EXPERIMENT #3 ...Turn Spacing

The highest Q coil for a given inductance is "air wound" with space between the turns (less turn-to-turn capacitance), the next is space winding on a good coil form (ceramic, phenolic, etc). Space winding on a coil form by winding string or another wire along with the coil wire and removing the "spacer" later is good. Ceramic and some phenolic coil forms came with wire groves to space the turns. You do have the problem of having to stabilize the separated turns with Q-Dope, paraffin, Duco cement, etc.

Here is some data on two coils:

At 3.4MHz ..... coil "A" Q=107, coil "B" Q=175

Granted, these are unloaded Q measurements on a Boonton 260-A and loaded Q will be less, however the improvement will be carried over and the "trend" is there.

What does this mean for the signal (loaded Q will be less dramatic):

EXPERIMENT #4 ....Coil Dope

"E6000" Craft Glue was used on a coil with a Q of "175" ...absolutely no change in Q as you put the material on, as it dries, or 24 hrs later, even for a very heavy application of glue. I believe it's some kind of silicone based product .....waterproof, clear, and remains flexible. My wife didn't even tell me she had some "really good coil dope" material in her crafts pile.

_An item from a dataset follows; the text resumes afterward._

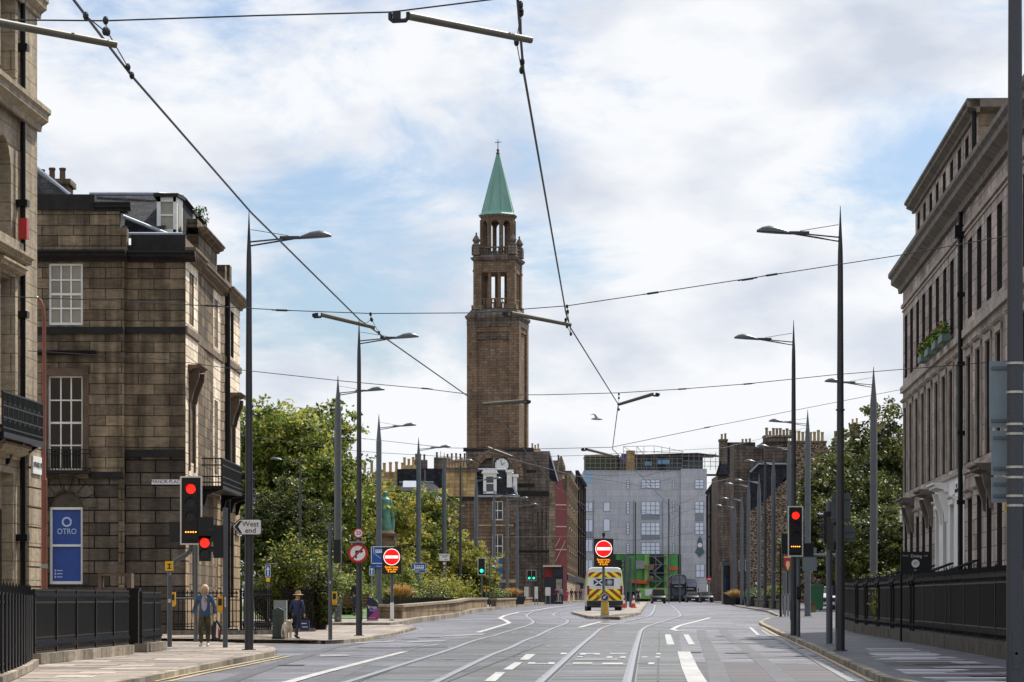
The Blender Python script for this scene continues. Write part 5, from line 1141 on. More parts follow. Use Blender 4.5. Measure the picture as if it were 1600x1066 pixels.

"CG Clear Ice" fingernail polish was used on a coil with a Q of "107" and the Q dropped to "97".


MISC Q METER NOTES

Relative Q meter readings on a properly functioning Q meter are far more important than absolute accuracy when you are working to improve a circuit. Nearly all the following information comes from Erwin (W2FTN) who worked for HP (bought out Boonton) for 33 years in Customer Service and has first hand experience on the subject of Boonton Q meter operation and calibration. He also related how Boonton (and several other companies) were the result of George Bakelite gathering a few good Engineers to investigate the properties of his new plastic material.